▶ DATASET EXTRACT:
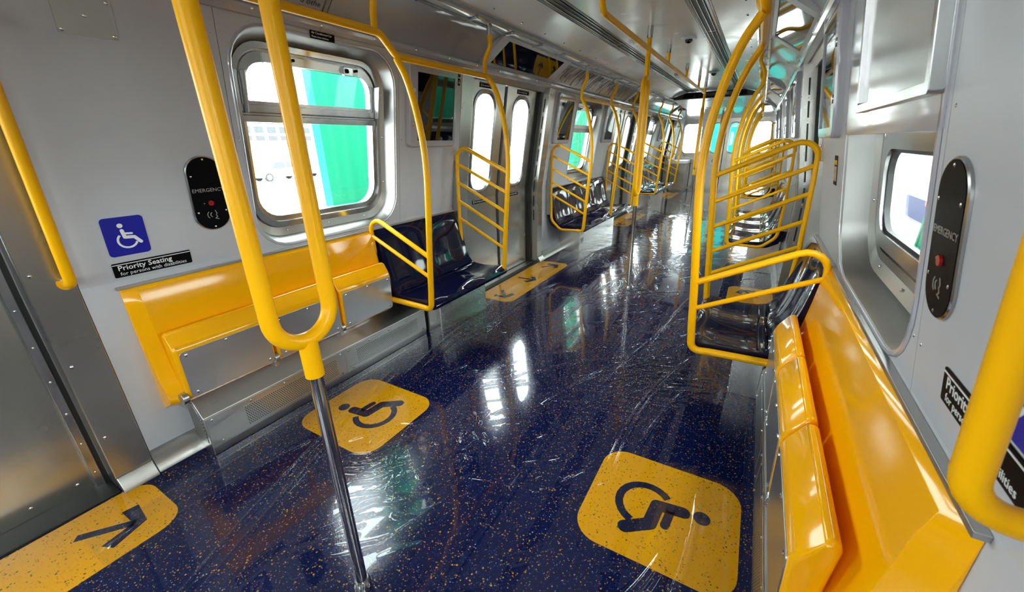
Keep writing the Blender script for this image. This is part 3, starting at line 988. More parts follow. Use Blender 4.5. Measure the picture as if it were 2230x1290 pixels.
def seat_base(s, y0, y1, lab):
    t = thing('seat_base', lab, 'seat base', (s * 1.2, (y0 + y1) / 2, 0), 'steel boxes under the blue benches')
    part(MB().box(*sorted((s * 1.10, s * 1.418)), y0, y1, 0, 0.405), 'casing', 'bright_steel', t, bevel=0.004)
    p = part(MB().box(*sorted((s * 1.096, s * 1.11)), y0 + 0.004, y0 + 0.20, 0.01, 0.39), 'access_panel', 'bright_steel', t, bevel=0.001)
    for z in (0.13, 0.25):
        part(MB().box(*sorted((s * 1.0945, s * 1.10)), y0 + 0.04, y0 + 0.16, z, z + 0.07), 'grille', 'perf', p)
    for z in (0.03, 0.2, 0.37):
        for y in (y0 + 0.02, y0 + 0.185):
            screw(p, (s * 1.096, y, z), (-s, 0, 0), sc=0.7)
    return t

for s in (-1, 1):
    bench_yellow(s)
    heater(s)
    near = 'left' if s < 0 else 'right'
    bench_blue(s, 2.06 if s < 0 else 2.295, 3.07, 2, 'navy blue two-place bench next to the %s yellow bench' % near, 0.015 if s > 0 else 0.0)
    seat_base(s, 2.38 if s < 0 else 2.61, 3.07, 'bright steel box under the nearest %s blue bench' % near)
    for k, w in ((1, 'halfway down the car'), (2, 'near the far end')):
        a, b = SECT[k]
        m = (a + b) / 2
        bench_blue(s, a + 0.17, m - 0.01, 2, 'navy blue bench %s on the %s, its nearer half' % (w, near))
        bench_blue(s, m + 0.01, b - 0.14, 2, 'navy blue bench %s on the %s, its farther half' % (w, near))
        seat_base(s, a + 0.62, b - 0.3, 'steel box under the %s blue benches %s' % (near, w))

# ================================================================== YELLOW RAILS
PR, BR = 0.0205, 0.0135
RZ, RX = 2.06, 0.95
POST = [(0.855, 0.56), (0.838, 0.80), (0.812, 1.10), (0.792, 1.38), (0.800, 1.58), (0.835, 1.78), (0.885, 1.94)]

def post_x(z):
    for (x0, z0), (x1, z1) in zip(POST[:-1], POST[1:]):
        if z0 <= z <= z1:
            return x0 + (x1 - x0) * (z - z0) / (z1 - z0)
    return POST[0][0]

def post_path(s, y, top):
    """bottom bar, corner and bowed upright, then on to `top` points"""
    low = fillet([(s * 0.96, y, 0.432), (s * 0.868, y, 0.425), (s * 0.855, y, 0.56)], 0.07)
    up = smooth_path([(s * x, y, z) for x, z in POST] + top, 5)
    return low[:-1] + up

def partition(t, s, y, top, ztop=1.575, nbars=5, arm=False):
    part(MB().tube(post_path(s, y, top), PR, 14), 'post', 'yellow', t)
    if arm:
        zw, xw_ = 1.06, 1.40
        zs = [(1.05, 0.825), (0.93, 0.675)]
        fp = [(s * post_x(0.825), y, 0.825), (s * 1.398, y, 1.10), (s * 1.385, y, 0.80)]
        rad = [0, 0.125, 0]
    else:
        zs = [(1.40, 1.155), (1.235, 0.985), (1.065, 0.815), (0.90, 0.655)]
        fp = [(s * post_x(1.325), y, 1.325), (s * 1.322, y, 1.572), (s * 1.336, y, 1.30), (s * 1.345, y, 0.9), (s * 1.335, y, 0.55), (s * 1.20, y, 0.425), (s * 0.95, y, 0.432)]
        rad = [0, 0.10, 0, 0, 0.12, 0.12, 0]
    fr = part(MB().tube(fillet(fp, rad), 0.0165, 12), 'partition_frame' if not arm else 'armrest', 'yellow', t)
    wxx = 1.338 if not arm else 1.392
    for zw, zp in (zs if not arm else zs[1:]):
        part(MB().tube([(s * wxx, y, zw), (s * post_x(zp), y, zp)], BR, 10), 'crossbar', 'yellow', fr)
    if arm:
        part(MB().tube([(s * 1.30, y, 0.44), (s * 0.955, y, 0.432)], PR, 12), 'bottom_bar', 'yellow', t)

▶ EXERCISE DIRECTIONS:
Return all of the data exactly as written, and drop the pictures.

▶ TASK OUTPUT:
Keep writing the Blender script for this image. This is part 3, starting at line 988. More parts follow. Use Blender 4.5. Measure the picture as if it were 2230x1290 pixels.
def seat_base(s, y0, y1, lab):
    t = thing('seat_base', lab, 'seat base', (s * 1.2, (y0 + y1) / 2, 0), 'steel boxes under the blue benches')
    part(MB().box(*sorted((s * 1.10, s * 1.418)), y0, y1, 0, 0.405), 'casing', 'bright_steel', t, bevel=0.004)
    p = part(MB().box(*sorted((s * 1.096, s * 1.11)), y0 + 0.004, y0 + 0.20, 0.01, 0.39), 'access_panel', 'bright_steel', t, bevel=0.001)
    for z in (0.13, 0.25):
        part(MB().box(*sorted((s * 1.0945, s * 1.10)), y0 + 0.04, y0 + 0.16, z, z + 0.07), 'grille', 'perf', p)
    for z in (0.03, 0.2, 0.37):
        for y in (y0 + 0.02, y0 + 0.185):
            screw(p, (s * 1.096, y, z), (-s, 0, 0), sc=0.7)
    return t

for s in (-1, 1):
    bench_yellow(s)
    heater(s)
    near = 'left' if s < 0 else 'right'
    bench_blue(s, 2.06 if s < 0 else 2.295, 3.07, 2, 'navy blue two-place bench next to the %s yellow bench' % near, 0.015 if s > 0 else 0.0)
    seat_base(s, 2.38 if s < 0 else 2.61, 3.07, 'bright steel box under the nearest %s blue bench' % near)
    for k, w in ((1, 'halfway down the car'), (2, 'near the far end')):
        a, b = SECT[k]
        m = (a + b) / 2
        bench_blue(s, a + 0.17, m - 0.01, 2, 'navy blue bench %s on the %s, its nearer half' % (w, near))
        bench_blue(s, m + 0.01, b - 0.14, 2, 'navy blue bench %s on the %s, its farther half' % (w, near))
        seat_base(s, a + 0.62, b - 0.3, 'steel box under the %s blue benches %s' % (near, w))

# ================================================================== YELLOW RAILS
PR, BR = 0.0205, 0.0135
RZ, RX = 2.06, 0.95
POST = [(0.855, 0.56), (0.838, 0.80), (0.812, 1.10), (0.792, 1.38), (0.800, 1.58), (0.835, 1.78), (0.885, 1.94)]

def post_x(z):
    for (x0, z0), (x1, z1) in zip(POST[:-1], POST[1:]):
        if z0 <= z <= z1:
            return x0 + (x1 - x0) * (z - z0) / (z1 - z0)
    return POST[0][0]

def post_path(s, y, top):
    """bottom bar, corner and bowed upright, then on to `top` points"""
    low = fillet([(s * 0.96, y, 0.432), (s * 0.868, y, 0.425), (s * 0.855, y, 0.56)], 0.07)
    up = smooth_path([(s * x, y, z) for x, z in POST] + top, 5)
    return low[:-1] + up

def partition(t, s, y, top, ztop=1.575, nbars=5, arm=False):
    part(MB().tube(post_path(s, y, top), PR, 14), 'post', 'yellow', t)
    if arm:
        zw, xw_ = 1.06, 1.40
        zs = [(1.05, 0.825), (0.93, 0.675)]
        fp = [(s * post_x(0.825), y, 0.825), (s * 1.398, y, 1.10), (s * 1.385, y, 0.80)]
        rad = [0, 0.125, 0]
    else:
        zs = [(1.40, 1.155), (1.235, 0.985), (1.065, 0.815), (0.90, 0.655)]
        fp = [(s * post_x(1.325), y, 1.325), (s * 1.322, y, 1.572), (s * 1.336, y, 1.30), (s * 1.345, y, 0.9), (s * 1.335, y, 0.55), (s * 1.20, y, 0.425), (s * 0.95, y, 0.432)]
        rad = [0, 0.10, 0, 0, 0.12, 0.12, 0]
    fr = part(MB().tube(fillet(fp, rad), 0.0165, 12), 'partition_frame' if not arm else 'armrest', 'yellow', t)
    wxx = 1.338 if not arm else 1.392
    for zw, zp in (zs if not arm else zs[1:]):
        part(MB().tube([(s * wxx, y, zw), (s * post_x(zp), y, zp)], BR, 10), 'crossbar', 'yellow', fr)
    if arm:
        part(MB().tube([(s * 1.30, y, 0.44), (s * 0.955, y, 0.432)], PR, 12), 'bottom_bar', 'yellow', t)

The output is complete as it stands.